Imagine no possessions
I wonder if you can
No need for greed or hunger
A brotherhood of man
Imagine all the people
Sharing all the world…
John Lennon could imagine. Imagine that? We say it all the time. Why, just imagine that? And we do. I guess we do.
It has occurred to me after all these years that I have a faulty imagination. I kind of always intuitively knew that, but then I would imagine something just fine, and go, “naw, I must have been mistaken. I imagined that just fine.”
What I think it means is that there are many kinds of imagination, and since my mother neither drank nor smoked during my wombish months, I can’t blame her, but some connection obviously didn’t get connected quite right.
I didn’t realize it as a child, since I had no model to relate to. There is no book that a child reads that acts as a syllabus for childhood. Having no siblings, I guess the only model I had were adults. In fact, perhaps I can blame BOTH parents. Since neither occupied the world of “child” except in some emotional sense, my models had long since put “childish” imagination to rest. So I was stuck with adults to model after.
So, I had no imaginary friends. Now they say that onlies like myself are wont to develop invisible friends to make up for the lack of siblings. But obviously such is not the case, since I did not. Or if not, then we are back to concluding I missed some bolt or nut on the Ford production line of creation. Bottom line, I never “saw” ghosts or other such ethereal creatures. No monsters under the bed either. I started and stopped “Alice in Wonderland” innumerable times and threw it down in disgust each time. What kind of tripe is this? Rabbits that talk and, well, you probably know the story better than me, since as I said, I never read it through.

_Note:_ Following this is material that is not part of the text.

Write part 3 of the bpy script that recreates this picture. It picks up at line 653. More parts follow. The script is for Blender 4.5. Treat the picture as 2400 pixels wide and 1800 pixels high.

I have no problem imagining living in space and traveling around the galaxy however. That seems eminently imaginable to me. Star Trek, Star Wars, all seem rational and possible. In fact most science fiction seems plausible.
As I’ve aged, I don’t think of fantasy as plausible of course but I can appreciate the story. The Chronicles of Narnia are amusing, as are all the Harry Potter movies.
I guess in my extreme youth I had no truck with fantasy, but required that things be possible. Perhaps that is the difference. Logic denied talking animals, but not robots.
Thus my stated problems with religion and faith. Pretended faith was of course absurd if one believed in an omniscient God. So as those of you who have read my spiritual journey in the autobiography section of this blog, I had a rather long journey before I could reconcile God with reality. And of course, Christianity, for me has been an adjustment of doctrine to fit logic. It must in the end be logical. After all, the mind is designed to think rationally, thus it seems to follow that God should be logical as well.
I say all this to say that, if there were not a God surely we would have created him. He comes in so handy at times.
I have in mind politicians. God seems designed to be of service to politicians. It seems the average politician imagines God whenever they get into a sticky situation. I’m finding Mark Sanford just hysterically funny these days, as he now thinks pretty much all he has done was for a greater purpose of teaching him greater truths. God of course made him do it, for his own good. Course, he frames it a bit differently but that is essentially where it ends up. Forgive me South Carolina, but God wants me to continue as your governor and I’m gonna work on my marriage, since of course it must get stronger now that I’ve gotten by my soul mate and know that a commitment is a commitment.
And then of course there are the fallen religious gurus. They are just about the best at invoking God as the imagined savior of their teetering careers. They rush off to rehabs and redos and come back “fixed” by God and ready to resume the pulpit and the six figure life style.
Not to mention the entertainers. Each award received in mock humility. . . ” This statuette belongs to God who made it possible.” God of course makes actors act, runners run, and baller’s ball (oops), all the will depriving their competitors of such efficacious help for “mysterious reasons that we will understand at the pearly gates.” It seems to me that I’ll be standing there an eternity just having all those “mysterious” occasions explained, but no matter.
This is their imagination anyway, not mine. I can’t imagine too well, as you recall. Which undoubtedly explains why I can”t write a fictional story/book or design a quilt that ever turns out right. I simply can’t imagine the colors right, ever. I don’t imagine food well either, and so don’t do too much freelance recipe design. The Contrarian thanks God a lot for that.
I seem fine as long as I follow some one else’s imagination. The pot roast turns out magnificently.
But I must admit I feel short changed. I mean when I was little and told I could be anything I wanted to be (not really since girls were still limited to a real degree), it was most untrue for me. There was a slue of things I couldn’t imagine doing. Inventing was out, and as I said, fiction writer. Probably anything with the word design in it.
I wonder, if that means I’m “handicapped” and am eligible for some form of government assistance? I can imagine turning a liability into a money making affair. That sort of imagination seems to be still working.